The last track on the five-song EP, “DANCE,” is unsurprisingly the most movement-inducing song on the album, though designed for a particularly spastic dancer—rapid, complex drums combine with the unabashedly digital cut-up of sound clips alongside the air intakes of a beatboxer and poppy organ melodies contrasting with atonal and arrhythmic guitar riffs. The song features possibly the first awesome beatboxing-breakdown in the history of music, and continually eludes predictability with vicissitudes of style and form, quiet regular parts followed by loud irregular parts, and a who-would-have-guessed it fade-out at the end. Considered altogether, the five songs on B EP are extraordinary and delectable sonic morsels, with their calculated intelligence in choice of timing space garnished by the postmodern genre-bending of their stylistic variations.

—Jim L. Fingal

Mississauga Goddam

The Hidden Cameras

Rough Trade Records

“…Cup of tea?” is the big question that most potential purchasers (downloaders, rippers, burners, etc.) should be asking themselves about Toronto-based the Hidden Camera’s new album Mississauga Goddam. Musically, the disc is eclectic, thick and often lavish—at times somewhere between Rufus Wainwright and Belle and Sebastian (“The Fear is On” and the charming opener “Doot Doot Ploot”), and at others, like Nick Drake on too much gin-spiked coffee (“B-Boy” and “That’s When the Ceremony Starts”). This alone may be too much for some, but unquestionably deserves a careful listen. Overall, the disc’s production has the fantastic ability to sound both overblown and restrained; sure, strings upon strings upon bells upon guitars upon pianos is more than any recording may need, but, here—somehow—not more than seems right.

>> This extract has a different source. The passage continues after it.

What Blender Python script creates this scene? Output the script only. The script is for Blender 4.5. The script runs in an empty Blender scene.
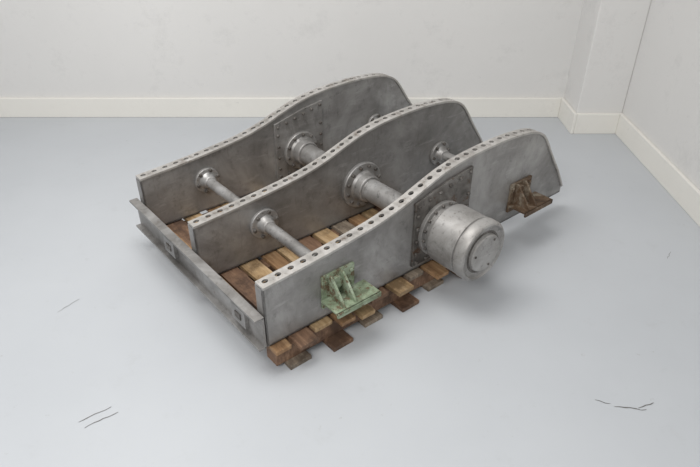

Lyrically, however, Mississauga maybe a little much for a certain type of listener, delving deep into some homosexual imagery that may be off-putting, not because it’s homosexual, but rather because it’s awfully graphic. The squeamish will be thankful it’s often easy to miss on a casual spin: “Have already touched it / It builds the bone / Although I’ll never need it / It fills in the hole I know” is more in-joke than description, and though “I drank from the wine that came from inside / the heart of his meat and the splurge of his sweet” is a little more explicit, it’s still couched in enough euphemism to have gotten past the Breen Office or the FCC. However, there are exceptions for those who are paying close enough attention; lines like “I kissed his ugly gangly greens, he swallowed my pee” and “I want another enema” are likely to make some hit the scan-backwards button at least once.